All three pieces were from re-printed vintage patterns, though two were pretty significant modifications of.
First up, a muslin of Simplicity 3673 (view A), which turned out well enough to be wearable. I call it my Peggy Olson dress as it is spot-on her style (which I love). I absolutely love the clarity of instruction in Simplicity patterns, especially when compared with the sometimes esoteric ones in the Vogue patterns I've been sewing more recently. I did have to make a few alternations to the basic pattern tho.
- As suggested in quite a few reviews, I fully lined the dress (in bright orange!), instead of just the bodice. This made the final fit lovely to wear but was a major pain when I had to make a few alterations midway through.
- I narrowed the skirt at the hem by 1 1/2" on each side to enhance the shape of the pencil skirt.
- My usual dress fit alteration of cutting a size smaller on top and grading to a larger size through the hips didn't really work for the close-cut wriggle-skirt shape of this dress. I first thought it was because I had decided not to do my usual waist-lengthen adjustment too (didn't think it needed it after measuring) but it turned out to be more around where the hip was sitting as well as needing to adjust for a "sway back", or as I like to think of it, a small waist followed by a slightly protruding butt. Amazing how much you learn about your own figure when adjusting a very tailored dress like this.
- I also shortened the back at the centre only - basically took two darts out above the underbust band - as it just wanted to gape there.
- And I omitted the buckle in favour of two covered buttons. I currently have a thing for self-covered buttons.
I was very meticulous in transferring all these adjustments onto
the pattern pieces - not doing this is a very bad habit of mine - which I'd already backed with fusible. I do this with patterns I know I'm going to make again and again.

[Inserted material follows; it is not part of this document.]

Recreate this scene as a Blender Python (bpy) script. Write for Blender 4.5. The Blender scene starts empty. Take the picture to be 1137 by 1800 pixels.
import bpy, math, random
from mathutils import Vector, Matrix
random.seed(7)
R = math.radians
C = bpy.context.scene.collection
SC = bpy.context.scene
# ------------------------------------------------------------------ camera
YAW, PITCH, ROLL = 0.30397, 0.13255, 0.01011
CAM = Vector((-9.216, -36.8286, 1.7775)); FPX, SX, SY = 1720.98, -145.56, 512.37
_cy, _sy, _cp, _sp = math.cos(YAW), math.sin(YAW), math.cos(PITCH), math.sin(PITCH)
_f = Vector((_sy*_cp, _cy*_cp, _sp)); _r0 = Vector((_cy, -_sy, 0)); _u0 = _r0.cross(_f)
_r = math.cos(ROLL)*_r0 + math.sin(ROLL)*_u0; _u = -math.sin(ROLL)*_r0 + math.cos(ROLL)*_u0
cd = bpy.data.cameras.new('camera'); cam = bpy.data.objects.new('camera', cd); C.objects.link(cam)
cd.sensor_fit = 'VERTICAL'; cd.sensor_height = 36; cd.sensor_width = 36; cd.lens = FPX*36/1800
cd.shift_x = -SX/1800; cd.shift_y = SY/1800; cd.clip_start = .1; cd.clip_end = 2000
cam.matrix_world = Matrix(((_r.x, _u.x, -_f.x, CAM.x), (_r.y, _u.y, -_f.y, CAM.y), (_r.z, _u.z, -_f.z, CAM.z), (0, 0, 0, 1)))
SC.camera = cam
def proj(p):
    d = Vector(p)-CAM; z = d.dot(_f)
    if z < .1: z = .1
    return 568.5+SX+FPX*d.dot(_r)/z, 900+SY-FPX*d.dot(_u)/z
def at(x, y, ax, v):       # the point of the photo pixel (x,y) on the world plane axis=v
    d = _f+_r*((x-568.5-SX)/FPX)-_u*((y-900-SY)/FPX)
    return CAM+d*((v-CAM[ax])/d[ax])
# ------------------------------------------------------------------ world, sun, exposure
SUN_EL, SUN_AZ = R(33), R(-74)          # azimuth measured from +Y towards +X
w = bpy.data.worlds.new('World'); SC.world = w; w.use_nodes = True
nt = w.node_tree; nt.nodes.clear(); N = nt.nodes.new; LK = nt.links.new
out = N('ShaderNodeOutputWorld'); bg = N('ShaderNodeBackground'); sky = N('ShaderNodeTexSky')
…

Things I'm not happy with and will fix in the next version:
- The gathering under the bust. Ack. I need to take out some bulk here or maybe change the gathers to darts and be done with it.
- Because of the alterations I made to the length of the bodice back, the zipper ended up really short and high. This means the dress only goes on over my head and with a bit of wriggling. Fun!
- Use a friggin' dress form! This would have made the fitting soooo much easier and the final result much cleaner. Of course, that means having a dress form, which is an adventure for later today I think....
Next, a little blouse made of a bit of leftover Liberty print jersey that had also arrived in the from-London pile of boxes. It is very loosely based on another vintage re-print, Vogue 1044. This one went fine, aside form it taking longer than I thought it would given I had to cut out pretty creatively as I had very little of this lovely fabric left over form another project. And yes, I added another self-covered button at the neckline, this time with a loop fastening as well.
And finally a heavy jersey skirt made using the same pattern as the Peggy Olson dress. I just made up the skirt pieces, cutting the front panels as a single piece instead of two, fit the hips perfectly this time, and lapped over 4" at the waist to form a facing. It look me less than two hours and I just love how it fits. It also let me
make even more refinements to the shaping of the skirt for my next attempt at this pattern. And I dealt with a bit of a gap at the top of the zipper with... yup, a self-covered button and loop fastening.
1 comment:
how beautifully these fit you - and such gorgeous colours too. i may have to have a play with this silhouette (although i'm guessing that your enviable figure has a lot to do with how great these look).
i found you searching for vogue 1044, btw. i like your minimal yardage approach to it!